Esta oferta imensa de bens e relacionamentos tanto nos dispersa e faz-nos perder a concentração isoladora e mais aprofundante, como permite infinitas possibilidades de comunicação, aprendizagens e partilhas, neste aspecto sendo um factor grande da divulgação de ensinamentos de todos os ramos de saber, por vezes numa democratização de conteúdos que estavam bastante mais rarefeitos antigamente. Neste aspecto, a revolução digital originou uma nova Era de rede plena de muitos dos saberes e tradições, e com possibilidades de amplas intercomunicações, embora certamente o contacto presencial seja em geral melhor ou mais forte.
As asceses tradicionais permitem-nos não nos dispersar tanto pelos prazeres sensoriais ou ainda egóicos e até intelectuais, nomeadamente dos canais televisivos, dos jornais fracos, de leituras inúteis ou cor de rosa, contrabalançando-os com um certo recolhimento. Os tipos principais de prazeres que desafiam mais a pessoas quanto ao seu controle são assim a leitura, a alimentação, a bebida, as drogas, o prazer sexual, os banhos, os luxos, as posses, as roupas, os carros, os canais de televisão, as férias, o tempo que se passa nas redes sociais, etc., e é pelos nossos usos e reacções que nos vamos esculpindo, sublimando, evoluindo, ou o contrário...
Podemos ainda referir na ascese a Palavra, o uso das palavras-sons-orações, tanto mais que ela faz parte de tradições religioso-espirituais tanto do Ocidente como do Oriente, e vemo-la nos discípulos de Pitágoras, nos monges cartuxos de S. Bruno e seus conventos contemplativos, no dhikr dos sufis, ou mesmo nos mauna yogis, na Índia, que cumprem votos de estarem meses ou anos sem falarem. 
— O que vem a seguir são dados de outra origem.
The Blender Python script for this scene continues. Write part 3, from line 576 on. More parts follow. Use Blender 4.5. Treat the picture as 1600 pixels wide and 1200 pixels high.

O kavi yogi Shudhananada Bahrati, com quem vivi em Madras dois, três meses, trabalhara ou escrevera muitos anos em silêncio, com Sri Aurobindo e a Mãe, em Pondichery, e com Ramana Maharishi. Dessa ascese brotara muita visão e poesia escrita. E assim é a lei, poda-se de um lado, fortifica-se e recolhe-se noutro. Ou como dizia o escravo romano Epicteto: Sustine et abstine, sabe abster-te e sabe susteres ou sustentares algo, aguentar.

AP. Como vês então o silêncio?

PTM. O silêncio desenvolvido conscientemente tem muitos efeitos benéficos, seja para ouvirmos melhor os outros em diálogos, seja para discernirmos melhor a energia das pessoas e das palavras, seja para se conservar mais energia interna, que depois se poderá manifestar melhor quando falamos, oramos, escrevemos, seja para podermos ainda ouvir ou ver o espírito.
A natureza transmite-nos e ensina-nos muito o silêncio, mesmo com todos os seus sons, tal como o céu nocturmo e estrelado, sulcado volta e meia por algum meteorito ou estrela cadente que nos faz brotar uma exclamação, uma palavra carregada de sentimento e de significado e que é como uma fecundação da imensidão do céu.
Tal como a tradição egípcia, que muito desenvolveu a noção da palavra justa e verdadeira e de um julgamento quanto à nossa honestidade na transição para o além, imagino que quando uma pessoa chega ao fim da sua vida e passa pela balança da sua consciência, de guias ou mesmo da divindade interna, vê em si mesma, o efeito das palavras que proferiu ou, quem sabe, ouve-as de modos difíceis de se imaginarem, talvez sendo determinado por elas na sua textura hologramática de palavra-vibração-partícula-onda, num agregado subtil e multidimensional.                                          Pode ser que tenha proferido milhões de palavras e que algumas dotadas de uma energia espiritual, duma intencionalidade profunda e luminosa, e porque partiam de um silêncio interior bem cultivado que as afeiçoara e as fortificara, tenham gerado não só bons efeitos como também até uma alma mais pronta a funcionar no mundo subtil espiritual com luz, amor e elevação.